When we wrote our e-book that was released a few weeks ago, we mentioned that Google’s emphasis on SSL in their rankings would only continue to increase. In the last two months, we’ve seen a major shift in the way Google is handling websites that don’t have SSL certificates installed. Here are the highlights:

– Every non-SSL secured website has officially been logged and flagged in Google Chrome.  Every single one.  What this means is that if your website does not have an SSL certificate installed, a box that says “not secure” comes up next to your web address in the address bar.  And while it may not seem like an issue if a user isn’t using Chrome, other browsers such as Firefox, Safari, and Internet Explorer have begun to follow suit as well.

– Non-SSL secured websites are now dropping off of Google’s search results, and it may be due to visitors, not Google directly. That “not secure” flag can cause visitors to leave your website shortly after visiting or once they notice the warning. Both of these factors (“bounce” rates and time spent on your website” are major factors in Google’s ranking algorithms that will lower your website in the rankings, slowly at first, but gaining speed as more and more users establish this pattern.

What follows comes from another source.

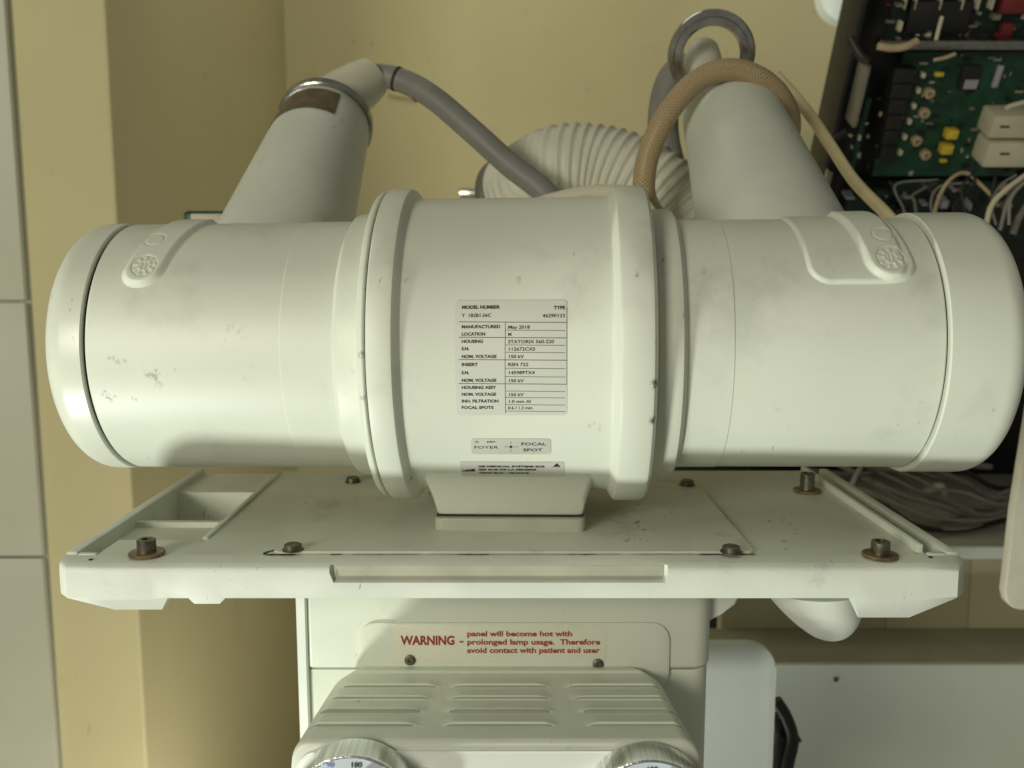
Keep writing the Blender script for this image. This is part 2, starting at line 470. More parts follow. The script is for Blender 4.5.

– To tie this in with our SEO blog from last week, Google is also ramping up their focus on the content quality of websites. Specifically, the EAT principles (expertise, authoritativeness, and trustworthiness). They’re now placing an emphasis on websites that have very apparent contact information, a privacy policy and terms of service, and share links to other websites and vice versa. Google is now looking at website content and checking to see if: 1) the content is authentic, 2) the content is accurate, and 3) the content is trust-worthy (this is where having other websites link to yours comes in).

While that last one doesn’t deal specifically in SSL, it was a big enough change that we thought it warranted throwing it in here for your consideration. As you can see, Google is making massive changes in how they view and rank websites, and SSL is at the core of it. It’s no longer an optional add-on; it’s a necessity if you want your website to be seen by others.